##### Data shown #####

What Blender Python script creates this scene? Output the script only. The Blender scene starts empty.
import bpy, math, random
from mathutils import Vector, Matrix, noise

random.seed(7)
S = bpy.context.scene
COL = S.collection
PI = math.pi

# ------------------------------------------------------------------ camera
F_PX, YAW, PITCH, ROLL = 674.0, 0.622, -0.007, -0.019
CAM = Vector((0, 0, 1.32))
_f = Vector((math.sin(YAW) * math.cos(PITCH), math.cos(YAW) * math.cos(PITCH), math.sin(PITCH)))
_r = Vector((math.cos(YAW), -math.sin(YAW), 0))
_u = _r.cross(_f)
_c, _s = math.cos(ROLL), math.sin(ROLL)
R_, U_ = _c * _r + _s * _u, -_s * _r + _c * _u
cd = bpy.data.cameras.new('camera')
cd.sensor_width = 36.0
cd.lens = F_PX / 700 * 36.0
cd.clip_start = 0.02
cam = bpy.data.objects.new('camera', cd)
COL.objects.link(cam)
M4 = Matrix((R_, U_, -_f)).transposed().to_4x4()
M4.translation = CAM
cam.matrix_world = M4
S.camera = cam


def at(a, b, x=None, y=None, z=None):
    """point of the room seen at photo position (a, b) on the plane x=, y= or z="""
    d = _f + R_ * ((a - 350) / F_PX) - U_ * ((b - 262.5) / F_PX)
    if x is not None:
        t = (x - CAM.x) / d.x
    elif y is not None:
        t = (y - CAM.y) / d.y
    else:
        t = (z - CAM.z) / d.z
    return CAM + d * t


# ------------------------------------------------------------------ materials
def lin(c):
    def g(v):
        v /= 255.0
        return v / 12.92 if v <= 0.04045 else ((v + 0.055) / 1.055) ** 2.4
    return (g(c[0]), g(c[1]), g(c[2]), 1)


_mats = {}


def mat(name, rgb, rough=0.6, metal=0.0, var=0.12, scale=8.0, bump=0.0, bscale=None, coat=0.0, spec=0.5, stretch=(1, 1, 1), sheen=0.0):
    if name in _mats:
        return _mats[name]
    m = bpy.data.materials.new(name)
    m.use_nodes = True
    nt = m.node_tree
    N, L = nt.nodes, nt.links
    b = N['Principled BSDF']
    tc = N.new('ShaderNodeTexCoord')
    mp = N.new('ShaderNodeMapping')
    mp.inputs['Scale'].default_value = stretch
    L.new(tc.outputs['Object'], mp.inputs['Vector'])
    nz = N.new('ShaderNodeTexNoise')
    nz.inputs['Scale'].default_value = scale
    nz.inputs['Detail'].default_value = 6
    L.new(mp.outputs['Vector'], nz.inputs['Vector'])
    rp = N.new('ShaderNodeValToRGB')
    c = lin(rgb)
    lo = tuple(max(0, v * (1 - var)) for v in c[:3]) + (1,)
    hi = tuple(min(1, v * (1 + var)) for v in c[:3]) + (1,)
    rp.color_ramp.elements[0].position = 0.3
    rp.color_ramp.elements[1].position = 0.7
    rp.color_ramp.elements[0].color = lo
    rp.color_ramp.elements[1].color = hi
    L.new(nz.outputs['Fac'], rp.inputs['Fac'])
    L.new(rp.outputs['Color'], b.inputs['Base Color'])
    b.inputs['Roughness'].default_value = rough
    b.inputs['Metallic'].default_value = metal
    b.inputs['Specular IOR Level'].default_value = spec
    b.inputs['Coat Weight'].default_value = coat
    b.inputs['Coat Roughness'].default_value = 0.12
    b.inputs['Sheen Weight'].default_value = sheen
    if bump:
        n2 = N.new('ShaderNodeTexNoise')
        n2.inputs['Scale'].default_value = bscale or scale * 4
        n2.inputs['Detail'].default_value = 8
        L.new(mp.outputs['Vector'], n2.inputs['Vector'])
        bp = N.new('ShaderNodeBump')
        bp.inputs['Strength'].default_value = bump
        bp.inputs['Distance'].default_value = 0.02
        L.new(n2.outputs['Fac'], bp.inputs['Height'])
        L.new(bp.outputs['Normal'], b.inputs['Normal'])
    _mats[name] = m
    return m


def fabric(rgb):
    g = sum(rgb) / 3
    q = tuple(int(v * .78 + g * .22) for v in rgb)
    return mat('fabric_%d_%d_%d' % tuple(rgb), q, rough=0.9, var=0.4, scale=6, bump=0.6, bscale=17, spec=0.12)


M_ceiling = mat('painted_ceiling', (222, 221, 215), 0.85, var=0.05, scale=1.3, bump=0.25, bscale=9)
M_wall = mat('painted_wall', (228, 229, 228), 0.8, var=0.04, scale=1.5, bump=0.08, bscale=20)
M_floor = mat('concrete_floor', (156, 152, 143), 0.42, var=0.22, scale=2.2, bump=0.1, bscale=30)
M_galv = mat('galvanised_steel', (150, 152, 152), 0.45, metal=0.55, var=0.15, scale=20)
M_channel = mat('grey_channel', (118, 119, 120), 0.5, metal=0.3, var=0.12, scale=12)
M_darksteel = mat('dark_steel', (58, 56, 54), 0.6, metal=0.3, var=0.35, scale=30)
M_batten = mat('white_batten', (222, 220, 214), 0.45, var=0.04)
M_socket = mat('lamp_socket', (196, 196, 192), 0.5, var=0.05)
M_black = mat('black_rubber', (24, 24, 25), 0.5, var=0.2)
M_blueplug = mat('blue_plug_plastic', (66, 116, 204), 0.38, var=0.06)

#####
##### Data shown #####

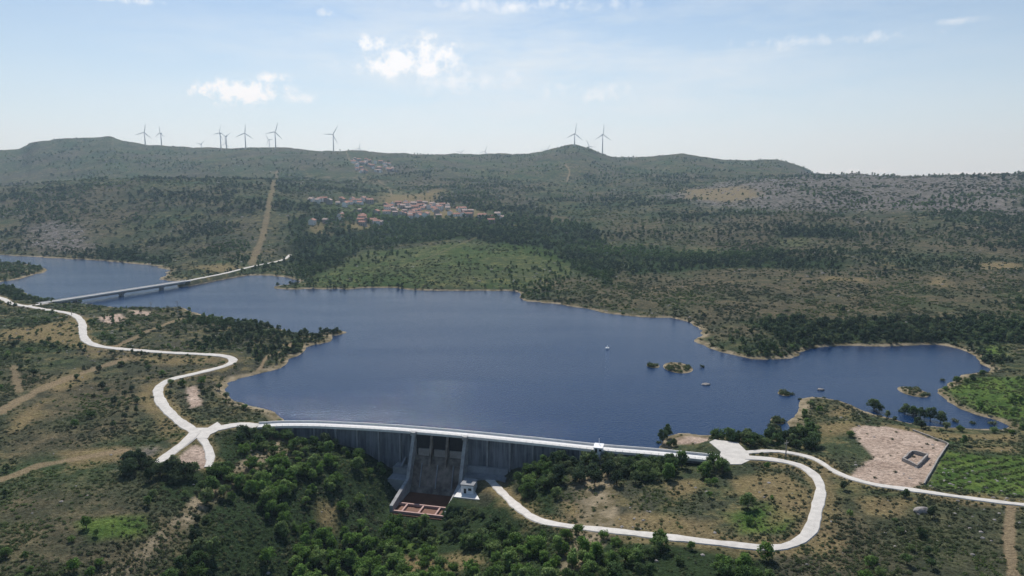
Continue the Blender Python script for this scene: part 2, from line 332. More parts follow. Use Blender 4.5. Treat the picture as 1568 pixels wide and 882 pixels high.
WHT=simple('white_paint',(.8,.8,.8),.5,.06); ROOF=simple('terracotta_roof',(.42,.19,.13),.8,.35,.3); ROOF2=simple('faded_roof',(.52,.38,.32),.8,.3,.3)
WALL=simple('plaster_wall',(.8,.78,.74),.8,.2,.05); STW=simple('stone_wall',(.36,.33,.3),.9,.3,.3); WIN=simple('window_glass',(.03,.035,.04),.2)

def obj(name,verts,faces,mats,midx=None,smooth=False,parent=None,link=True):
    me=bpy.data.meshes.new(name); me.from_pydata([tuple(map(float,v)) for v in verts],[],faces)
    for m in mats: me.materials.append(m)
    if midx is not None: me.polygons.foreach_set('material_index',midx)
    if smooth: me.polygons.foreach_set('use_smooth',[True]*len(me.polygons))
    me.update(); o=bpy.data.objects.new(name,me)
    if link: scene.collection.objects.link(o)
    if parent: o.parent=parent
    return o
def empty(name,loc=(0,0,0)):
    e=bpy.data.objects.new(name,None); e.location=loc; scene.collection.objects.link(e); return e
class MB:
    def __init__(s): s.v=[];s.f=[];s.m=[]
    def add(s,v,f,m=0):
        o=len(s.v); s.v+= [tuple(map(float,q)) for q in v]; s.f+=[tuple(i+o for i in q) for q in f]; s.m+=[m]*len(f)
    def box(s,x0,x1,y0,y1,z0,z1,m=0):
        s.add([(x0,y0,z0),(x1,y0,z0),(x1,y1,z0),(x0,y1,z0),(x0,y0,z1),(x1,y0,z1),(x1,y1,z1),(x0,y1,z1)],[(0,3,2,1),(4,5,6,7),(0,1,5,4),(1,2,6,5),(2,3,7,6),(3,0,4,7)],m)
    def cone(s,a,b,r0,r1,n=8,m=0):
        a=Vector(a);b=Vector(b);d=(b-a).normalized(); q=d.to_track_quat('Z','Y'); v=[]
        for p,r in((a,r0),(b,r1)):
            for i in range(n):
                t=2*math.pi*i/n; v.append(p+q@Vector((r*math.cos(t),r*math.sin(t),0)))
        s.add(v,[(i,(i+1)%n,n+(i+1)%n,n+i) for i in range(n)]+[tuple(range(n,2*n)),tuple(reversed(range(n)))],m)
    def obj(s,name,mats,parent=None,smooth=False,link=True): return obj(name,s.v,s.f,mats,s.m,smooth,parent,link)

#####
##### Data shown #####

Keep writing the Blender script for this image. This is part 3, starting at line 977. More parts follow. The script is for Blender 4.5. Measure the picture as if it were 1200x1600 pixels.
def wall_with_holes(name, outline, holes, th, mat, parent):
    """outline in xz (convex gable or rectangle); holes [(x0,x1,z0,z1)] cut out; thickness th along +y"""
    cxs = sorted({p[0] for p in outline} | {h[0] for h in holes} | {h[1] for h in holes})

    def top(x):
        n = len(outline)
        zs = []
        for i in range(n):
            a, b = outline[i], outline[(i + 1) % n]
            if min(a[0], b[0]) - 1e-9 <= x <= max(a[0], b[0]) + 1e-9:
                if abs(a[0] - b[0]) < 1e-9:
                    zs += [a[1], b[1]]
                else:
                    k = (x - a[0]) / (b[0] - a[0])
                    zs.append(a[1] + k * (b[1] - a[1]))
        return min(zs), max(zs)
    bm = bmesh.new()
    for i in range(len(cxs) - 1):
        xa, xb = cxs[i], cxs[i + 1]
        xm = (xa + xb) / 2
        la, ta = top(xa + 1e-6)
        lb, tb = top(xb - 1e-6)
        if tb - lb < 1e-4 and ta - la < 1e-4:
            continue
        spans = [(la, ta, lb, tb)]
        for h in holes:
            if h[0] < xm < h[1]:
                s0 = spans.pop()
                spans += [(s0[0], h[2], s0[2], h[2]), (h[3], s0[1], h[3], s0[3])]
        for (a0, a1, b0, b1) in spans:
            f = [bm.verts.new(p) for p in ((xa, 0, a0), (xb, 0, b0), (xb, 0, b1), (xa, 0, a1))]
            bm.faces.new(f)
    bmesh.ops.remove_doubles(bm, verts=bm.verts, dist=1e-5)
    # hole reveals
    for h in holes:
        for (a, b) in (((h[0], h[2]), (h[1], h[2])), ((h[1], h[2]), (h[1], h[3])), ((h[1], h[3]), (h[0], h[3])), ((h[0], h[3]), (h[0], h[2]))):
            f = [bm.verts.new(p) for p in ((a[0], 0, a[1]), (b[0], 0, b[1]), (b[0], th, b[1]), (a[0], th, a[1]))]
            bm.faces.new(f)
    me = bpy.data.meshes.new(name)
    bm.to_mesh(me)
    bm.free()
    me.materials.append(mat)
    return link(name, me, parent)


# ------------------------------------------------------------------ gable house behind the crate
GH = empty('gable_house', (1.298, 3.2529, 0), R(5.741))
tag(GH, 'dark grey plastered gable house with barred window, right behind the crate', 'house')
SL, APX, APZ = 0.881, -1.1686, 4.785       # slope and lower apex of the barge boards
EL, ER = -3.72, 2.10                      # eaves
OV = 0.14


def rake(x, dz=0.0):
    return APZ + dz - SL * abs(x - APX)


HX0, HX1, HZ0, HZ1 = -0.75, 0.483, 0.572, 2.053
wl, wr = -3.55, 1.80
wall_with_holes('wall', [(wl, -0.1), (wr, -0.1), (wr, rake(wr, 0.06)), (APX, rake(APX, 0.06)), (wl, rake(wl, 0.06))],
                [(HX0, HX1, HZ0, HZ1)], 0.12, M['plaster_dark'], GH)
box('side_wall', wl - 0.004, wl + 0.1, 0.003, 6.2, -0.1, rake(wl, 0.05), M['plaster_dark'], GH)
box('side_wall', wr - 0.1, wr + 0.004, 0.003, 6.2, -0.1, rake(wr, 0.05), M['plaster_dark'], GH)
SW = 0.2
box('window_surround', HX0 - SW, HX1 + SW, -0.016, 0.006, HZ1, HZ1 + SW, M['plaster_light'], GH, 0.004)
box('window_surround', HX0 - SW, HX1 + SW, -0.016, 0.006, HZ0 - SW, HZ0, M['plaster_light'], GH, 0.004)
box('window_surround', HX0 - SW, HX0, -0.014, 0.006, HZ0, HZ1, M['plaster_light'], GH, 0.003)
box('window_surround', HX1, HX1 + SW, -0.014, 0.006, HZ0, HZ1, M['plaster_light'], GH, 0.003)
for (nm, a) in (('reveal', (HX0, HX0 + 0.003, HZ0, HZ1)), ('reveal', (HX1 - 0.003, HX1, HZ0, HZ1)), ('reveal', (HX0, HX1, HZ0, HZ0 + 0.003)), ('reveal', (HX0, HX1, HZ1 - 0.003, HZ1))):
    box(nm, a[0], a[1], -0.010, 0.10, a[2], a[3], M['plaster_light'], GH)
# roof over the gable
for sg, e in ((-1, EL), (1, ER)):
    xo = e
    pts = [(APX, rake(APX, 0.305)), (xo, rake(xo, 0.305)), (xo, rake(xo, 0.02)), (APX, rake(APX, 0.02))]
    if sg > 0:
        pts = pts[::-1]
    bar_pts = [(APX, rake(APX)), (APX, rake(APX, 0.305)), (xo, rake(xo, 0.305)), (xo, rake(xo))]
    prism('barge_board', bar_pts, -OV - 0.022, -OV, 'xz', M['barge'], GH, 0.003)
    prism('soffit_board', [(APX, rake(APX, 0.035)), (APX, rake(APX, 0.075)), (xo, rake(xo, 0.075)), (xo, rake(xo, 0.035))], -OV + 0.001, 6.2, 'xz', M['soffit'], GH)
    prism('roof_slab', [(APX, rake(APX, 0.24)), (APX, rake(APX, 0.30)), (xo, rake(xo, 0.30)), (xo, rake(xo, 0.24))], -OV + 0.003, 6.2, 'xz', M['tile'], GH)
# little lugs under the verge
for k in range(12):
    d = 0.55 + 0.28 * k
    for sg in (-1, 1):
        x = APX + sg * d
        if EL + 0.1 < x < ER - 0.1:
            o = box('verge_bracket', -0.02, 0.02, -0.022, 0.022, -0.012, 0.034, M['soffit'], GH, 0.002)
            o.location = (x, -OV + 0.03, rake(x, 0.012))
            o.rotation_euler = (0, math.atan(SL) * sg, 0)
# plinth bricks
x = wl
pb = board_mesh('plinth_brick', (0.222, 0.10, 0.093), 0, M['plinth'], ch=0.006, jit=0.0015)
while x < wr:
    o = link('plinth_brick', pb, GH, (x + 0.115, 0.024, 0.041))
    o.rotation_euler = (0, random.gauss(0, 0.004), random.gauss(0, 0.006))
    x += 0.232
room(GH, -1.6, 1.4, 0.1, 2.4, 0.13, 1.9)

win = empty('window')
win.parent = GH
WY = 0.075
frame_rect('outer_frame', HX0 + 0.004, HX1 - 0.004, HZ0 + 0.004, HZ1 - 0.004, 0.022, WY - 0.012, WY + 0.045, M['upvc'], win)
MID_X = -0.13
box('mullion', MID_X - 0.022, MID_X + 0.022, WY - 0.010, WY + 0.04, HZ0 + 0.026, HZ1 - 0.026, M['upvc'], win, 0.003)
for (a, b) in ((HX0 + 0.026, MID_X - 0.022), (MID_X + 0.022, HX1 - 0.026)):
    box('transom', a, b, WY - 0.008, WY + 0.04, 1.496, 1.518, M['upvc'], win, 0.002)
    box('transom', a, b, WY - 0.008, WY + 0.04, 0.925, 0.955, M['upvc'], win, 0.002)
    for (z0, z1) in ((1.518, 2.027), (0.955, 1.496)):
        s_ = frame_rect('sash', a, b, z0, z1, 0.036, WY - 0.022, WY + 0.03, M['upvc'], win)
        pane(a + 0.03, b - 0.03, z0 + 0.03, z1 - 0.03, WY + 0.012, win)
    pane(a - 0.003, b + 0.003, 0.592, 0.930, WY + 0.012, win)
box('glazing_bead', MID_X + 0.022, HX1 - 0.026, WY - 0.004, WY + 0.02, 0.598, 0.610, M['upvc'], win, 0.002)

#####

Find the lines that include the string "room", then copy each of them.

Answer for this exercise:
    """point of the room seen at photo position (a, b) on the plane x=, y= or z="""
room(GH, -1.6, 1.4, 0.1, 2.4, 0.13, 1.9)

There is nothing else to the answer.